Question

As part of my application I'm looking to add speech recognition, but not really in the traditional sense. I have a bunch of lyrics (divided into verses) that are sung by someone, and the idea is to find what verse is currently being sung so it can be displayed on screen.

I've played around with sphinx and got some basic examples set up and working, but while there seems to be plenty of documentation around on registering spoken text where you can wait for a delay then process the result, I can't find much on the idea of recognising sentences continuously. This is of course before I get to the part where the words are being sung and not spoken!

Has anyone got any experience with this, and if so is there anywhere that would provide a good starting point? Or is what I'm trying to achieve way too ambitious with sphinx and is it never really going to work properly?
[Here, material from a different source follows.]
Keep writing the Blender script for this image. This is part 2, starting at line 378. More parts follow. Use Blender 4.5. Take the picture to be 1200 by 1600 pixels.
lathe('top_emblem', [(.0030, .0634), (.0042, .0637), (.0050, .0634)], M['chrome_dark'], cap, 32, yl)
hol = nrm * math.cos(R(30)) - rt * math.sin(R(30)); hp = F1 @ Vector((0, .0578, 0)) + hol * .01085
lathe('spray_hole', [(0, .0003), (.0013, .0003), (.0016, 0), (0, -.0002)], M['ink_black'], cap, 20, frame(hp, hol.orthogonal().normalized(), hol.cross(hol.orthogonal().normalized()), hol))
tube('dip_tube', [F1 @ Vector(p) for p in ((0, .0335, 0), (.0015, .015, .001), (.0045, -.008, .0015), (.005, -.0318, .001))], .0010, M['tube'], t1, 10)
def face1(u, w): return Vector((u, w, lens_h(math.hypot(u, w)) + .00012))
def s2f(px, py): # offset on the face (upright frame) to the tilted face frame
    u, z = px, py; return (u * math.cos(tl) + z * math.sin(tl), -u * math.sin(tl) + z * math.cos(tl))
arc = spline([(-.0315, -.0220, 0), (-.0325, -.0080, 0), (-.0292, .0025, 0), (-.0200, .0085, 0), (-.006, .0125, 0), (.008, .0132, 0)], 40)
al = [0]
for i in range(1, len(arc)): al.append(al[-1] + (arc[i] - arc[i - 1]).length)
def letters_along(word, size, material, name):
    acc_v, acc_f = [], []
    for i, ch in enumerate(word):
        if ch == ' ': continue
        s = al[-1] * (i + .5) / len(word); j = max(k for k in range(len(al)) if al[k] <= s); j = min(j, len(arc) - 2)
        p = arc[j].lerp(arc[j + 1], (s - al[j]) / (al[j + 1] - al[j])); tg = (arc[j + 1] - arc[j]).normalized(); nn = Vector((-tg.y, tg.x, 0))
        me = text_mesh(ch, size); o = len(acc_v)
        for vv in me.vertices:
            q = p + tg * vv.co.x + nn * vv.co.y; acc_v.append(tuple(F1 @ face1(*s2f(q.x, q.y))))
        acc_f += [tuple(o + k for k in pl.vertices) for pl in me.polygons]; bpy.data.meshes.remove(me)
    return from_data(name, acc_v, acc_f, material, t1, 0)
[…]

I'm open to looking at other libraries but they must be free, and sphinx was the most widely talked about one I could dig up.

Était-ce utile?

La solution

It's perfectly possible to recognize speech as soon as it's pronounced with a little delay. Moreover if you more or less understand what do you expect to get. This is called "partial result" and is available in all CMUSphinx decoders through API. Basically you can retrieve hypothesis in process.

There is a little issue to consider on how to stabilize this result (how to extract the stable part of it) but this technique is called backtracking and could be easily implemented

For singing, given the music can be filtered out it's also doable.